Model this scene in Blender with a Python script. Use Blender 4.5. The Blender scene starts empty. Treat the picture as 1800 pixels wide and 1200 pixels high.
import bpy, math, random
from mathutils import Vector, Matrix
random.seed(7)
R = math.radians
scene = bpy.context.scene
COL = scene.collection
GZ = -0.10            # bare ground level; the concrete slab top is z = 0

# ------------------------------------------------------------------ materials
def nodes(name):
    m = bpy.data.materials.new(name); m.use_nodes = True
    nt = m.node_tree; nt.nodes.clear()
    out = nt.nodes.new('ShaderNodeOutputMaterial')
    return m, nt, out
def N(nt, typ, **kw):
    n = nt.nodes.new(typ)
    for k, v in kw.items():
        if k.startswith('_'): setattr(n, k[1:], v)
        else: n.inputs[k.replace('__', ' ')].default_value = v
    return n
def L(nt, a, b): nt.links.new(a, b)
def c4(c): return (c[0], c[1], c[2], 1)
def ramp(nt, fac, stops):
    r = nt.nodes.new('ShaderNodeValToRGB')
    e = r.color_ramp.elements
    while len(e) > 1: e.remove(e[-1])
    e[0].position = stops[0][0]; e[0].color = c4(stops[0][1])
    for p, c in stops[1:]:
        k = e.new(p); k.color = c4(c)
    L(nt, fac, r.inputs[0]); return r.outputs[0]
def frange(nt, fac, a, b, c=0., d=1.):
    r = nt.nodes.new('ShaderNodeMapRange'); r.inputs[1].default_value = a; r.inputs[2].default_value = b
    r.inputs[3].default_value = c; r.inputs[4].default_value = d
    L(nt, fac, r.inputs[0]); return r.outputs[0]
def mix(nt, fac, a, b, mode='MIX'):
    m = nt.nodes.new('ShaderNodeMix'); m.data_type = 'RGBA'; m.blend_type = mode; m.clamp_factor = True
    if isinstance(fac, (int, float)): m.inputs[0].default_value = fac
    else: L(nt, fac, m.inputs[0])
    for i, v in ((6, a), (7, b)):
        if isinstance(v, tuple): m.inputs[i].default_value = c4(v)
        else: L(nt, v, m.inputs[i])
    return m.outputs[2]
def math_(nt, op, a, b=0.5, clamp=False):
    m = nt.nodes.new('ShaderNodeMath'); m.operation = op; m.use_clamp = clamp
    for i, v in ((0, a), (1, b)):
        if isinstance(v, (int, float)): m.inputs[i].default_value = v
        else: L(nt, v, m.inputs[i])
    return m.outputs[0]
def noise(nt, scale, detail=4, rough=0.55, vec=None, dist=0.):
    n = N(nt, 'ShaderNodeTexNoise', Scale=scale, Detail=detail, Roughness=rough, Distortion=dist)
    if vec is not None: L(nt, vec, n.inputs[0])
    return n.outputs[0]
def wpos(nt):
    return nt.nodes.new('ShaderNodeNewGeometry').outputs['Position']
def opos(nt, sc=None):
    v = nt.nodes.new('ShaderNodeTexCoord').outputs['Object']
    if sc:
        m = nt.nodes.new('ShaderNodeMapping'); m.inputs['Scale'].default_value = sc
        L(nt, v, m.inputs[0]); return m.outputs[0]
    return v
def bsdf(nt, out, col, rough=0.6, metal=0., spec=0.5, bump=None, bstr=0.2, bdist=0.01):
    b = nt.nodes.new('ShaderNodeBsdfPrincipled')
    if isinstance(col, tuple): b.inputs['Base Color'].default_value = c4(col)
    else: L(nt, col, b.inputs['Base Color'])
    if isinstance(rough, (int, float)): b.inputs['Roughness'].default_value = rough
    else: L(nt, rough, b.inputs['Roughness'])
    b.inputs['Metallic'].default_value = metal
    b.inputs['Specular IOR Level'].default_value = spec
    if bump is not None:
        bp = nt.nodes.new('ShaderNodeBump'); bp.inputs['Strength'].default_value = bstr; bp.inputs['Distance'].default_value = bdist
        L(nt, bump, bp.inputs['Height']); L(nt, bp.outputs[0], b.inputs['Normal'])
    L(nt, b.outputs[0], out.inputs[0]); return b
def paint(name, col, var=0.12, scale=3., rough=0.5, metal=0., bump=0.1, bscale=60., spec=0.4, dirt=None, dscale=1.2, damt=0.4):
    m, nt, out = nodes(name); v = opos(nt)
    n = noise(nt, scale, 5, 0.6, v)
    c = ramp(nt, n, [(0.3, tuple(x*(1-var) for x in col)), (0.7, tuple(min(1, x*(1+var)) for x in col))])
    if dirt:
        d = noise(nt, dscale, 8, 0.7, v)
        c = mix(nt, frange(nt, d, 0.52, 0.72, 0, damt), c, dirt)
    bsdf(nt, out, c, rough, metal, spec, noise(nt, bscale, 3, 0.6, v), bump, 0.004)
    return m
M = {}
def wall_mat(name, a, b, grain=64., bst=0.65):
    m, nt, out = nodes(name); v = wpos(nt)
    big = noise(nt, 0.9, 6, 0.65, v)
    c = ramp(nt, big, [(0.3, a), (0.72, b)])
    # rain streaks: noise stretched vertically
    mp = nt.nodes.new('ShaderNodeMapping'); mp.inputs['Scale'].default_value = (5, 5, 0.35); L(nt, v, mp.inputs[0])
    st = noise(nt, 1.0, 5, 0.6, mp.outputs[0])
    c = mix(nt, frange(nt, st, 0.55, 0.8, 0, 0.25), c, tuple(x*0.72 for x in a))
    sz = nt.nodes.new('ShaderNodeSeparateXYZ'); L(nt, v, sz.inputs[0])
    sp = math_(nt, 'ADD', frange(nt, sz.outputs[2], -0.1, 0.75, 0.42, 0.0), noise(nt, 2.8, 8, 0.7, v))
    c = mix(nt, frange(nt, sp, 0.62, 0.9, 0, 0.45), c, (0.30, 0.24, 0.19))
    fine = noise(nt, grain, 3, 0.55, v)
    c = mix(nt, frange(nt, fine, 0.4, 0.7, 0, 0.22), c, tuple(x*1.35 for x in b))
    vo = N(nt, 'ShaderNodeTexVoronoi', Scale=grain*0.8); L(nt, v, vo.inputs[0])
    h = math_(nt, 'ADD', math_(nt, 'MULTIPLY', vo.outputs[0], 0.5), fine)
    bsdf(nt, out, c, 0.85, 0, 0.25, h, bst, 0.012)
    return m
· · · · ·
**Short problem**
Reproduce the material above without altering a single character.

**Task result**
Model this scene in Blender with a Python script. Use Blender 4.5. The Blender scene starts empty. Treat the picture as 1800 pixels wide and 1200 pixels high.
import bpy, math, random
from mathutils import Vector, Matrix
random.seed(7)
R = math.radians
scene = bpy.context.scene
COL = scene.collection
GZ = -0.10            # bare ground level; the concrete slab top is z = 0

# ------------------------------------------------------------------ materials
def nodes(name):
    m = bpy.data.materials.new(name); m.use_nodes = True
    nt = m.node_tree; nt.nodes.clear()
    out = nt.nodes.new('ShaderNodeOutputMaterial')
    return m, nt, out
def N(nt, typ, **kw):
    n = nt.nodes.new(typ)
    for k, v in kw.items():
        if k.startswith('_'): setattr(n, k[1:], v)
        else: n.inputs[k.replace('__', ' ')].default_value = v
    return n
def L(nt, a, b): nt.links.new(a, b)
def c4(c): return (c[0], c[1], c[2], 1)
def ramp(nt, fac, stops):
    r = nt.nodes.new('ShaderNodeValToRGB')
    e = r.color_ramp.elements
    while len(e) > 1: e.remove(e[-1])
    e[0].position = stops[0][0]; e[0].color = c4(stops[0][1])
    for p, c in stops[1:]:
        k = e.new(p); k.color = c4(c)
    L(nt, fac, r.inputs[0]); return r.outputs[0]
def frange(nt, fac, a, b, c=0., d=1.):
    r = nt.nodes.new('ShaderNodeMapRange'); r.inputs[1].default_value = a; r.inputs[2].default_value = b
    r.inputs[3].default_value = c; r.inputs[4].default_value = d
    L(nt, fac, r.inputs[0]); return r.outputs[0]
def mix(nt, fac, a, b, mode='MIX'):
    m = nt.nodes.new('ShaderNodeMix'); m.data_type = 'RGBA'; m.blend_type = mode; m.clamp_factor = True
    if isinstance(fac, (int, float)): m.inputs[0].default_value = fac
    else: L(nt, fac, m.inputs[0])
    for i, v in ((6, a), (7, b)):
        if isinstance(v, tuple): m.inputs[i].default_value = c4(v)
        else: L(nt, v, m.inputs[i])
    return m.outputs[2]
def math_(nt, op, a, b=0.5, clamp=False):
    m = nt.nodes.new('ShaderNodeMath'); m.operation = op; m.use_clamp = clamp
    for i, v in ((0, a), (1, b)):
        if isinstance(v, (int, float)): m.inputs[i].default_value = v
        else: L(nt, v, m.inputs[i])
    return m.outputs[0]
def noise(nt, scale, detail=4, rough=0.55, vec=None, dist=0.):
    n = N(nt, 'ShaderNodeTexNoise', Scale=scale, Detail=detail, Roughness=rough, Distortion=dist)
    if vec is not None: L(nt, vec, n.inputs[0])
    return n.outputs[0]
def wpos(nt):
    return nt.nodes.new('ShaderNodeNewGeometry').outputs['Position']
def opos(nt, sc=None):
    v = nt.nodes.new('ShaderNodeTexCoord').outputs['Object']
    if sc:
        m = nt.nodes.new('ShaderNodeMapping'); m.inputs['Scale'].default_value = sc
        L(nt, v, m.inputs[0]); return m.outputs[0]
    return v
def bsdf(nt, out, col, rough=0.6, metal=0., spec=0.5, bump=None, bstr=0.2, bdist=0.01):
    b = nt.nodes.new('ShaderNodeBsdfPrincipled')
    if isinstance(col, tuple): b.inputs['Base Color'].default_value = c4(col)
    else: L(nt, col, b.inputs['Base Color'])
    if isinstance(rough, (int, float)): b.inputs['Roughness'].default_value = rough
    else: L(nt, rough, b.inputs['Roughness'])
    b.inputs['Metallic'].default_value = metal
    b.inputs['Specular IOR Level'].default_value = spec
    if bump is not None:
        bp = nt.nodes.new('ShaderNodeBump'); bp.inputs['Strength'].default_value = bstr; bp.inputs['Distance'].default_value = bdist
        L(nt, bump, bp.inputs['Height']); L(nt, bp.outputs[0], b.inputs['Normal'])
    L(nt, b.outputs[0], out.inputs[0]); return b
def paint(name, col, var=0.12, scale=3., rough=0.5, metal=0., bump=0.1, bscale=60., spec=0.4, dirt=None, dscale=1.2, damt=0.4):
    m, nt, out = nodes(name); v = opos(nt)
    n = noise(nt, scale, 5, 0.6, v)
    c = ramp(nt, n, [(0.3, tuple(x*(1-var) for x in col)), (0.7, tuple(min(1, x*(1+var)) for x in col))])
    if dirt:
        d = noise(nt, dscale, 8, 0.7, v)
        c = mix(nt, frange(nt, d, 0.52, 0.72, 0, damt), c, dirt)
    bsdf(nt, out, c, rough, metal, spec, noise(nt, bscale, 3, 0.6, v), bump, 0.004)
    return m
M = {}
def wall_mat(name, a, b, grain=64., bst=0.65):
    m, nt, out = nodes(name); v = wpos(nt)
    big = noise(nt, 0.9, 6, 0.65, v)
    c = ramp(nt, big, [(0.3, a), (0.72, b)])
    # rain streaks: noise stretched vertically
    mp = nt.nodes.new('ShaderNodeMapping'); mp.inputs['Scale'].default_value = (5, 5, 0.35); L(nt, v, mp.inputs[0])
    st = noise(nt, 1.0, 5, 0.6, mp.outputs[0])
    c = mix(nt, frange(nt, st, 0.55, 0.8, 0, 0.25), c, tuple(x*0.72 for x in a))
    sz = nt.nodes.new('ShaderNodeSeparateXYZ'); L(nt, v, sz.inputs[0])
    sp = math_(nt, 'ADD', frange(nt, sz.outputs[2], -0.1, 0.75, 0.42, 0.0), noise(nt, 2.8, 8, 0.7, v))
    c = mix(nt, frange(nt, sp, 0.62, 0.9, 0, 0.45), c, (0.30, 0.24, 0.19))
    fine = noise(nt, grain, 3, 0.55, v)
    c = mix(nt, frange(nt, fine, 0.4, 0.7, 0, 0.22), c, tuple(x*1.35 for x in b))
    vo = N(nt, 'ShaderNodeTexVoronoi', Scale=grain*0.8); L(nt, v, vo.inputs[0])
    h = math_(nt, 'ADD', math_(nt, 'MULTIPLY', vo.outputs[0], 0.5), fine)
    bsdf(nt, out, c, 0.85, 0, 0.25, h, bst, 0.012)
    return m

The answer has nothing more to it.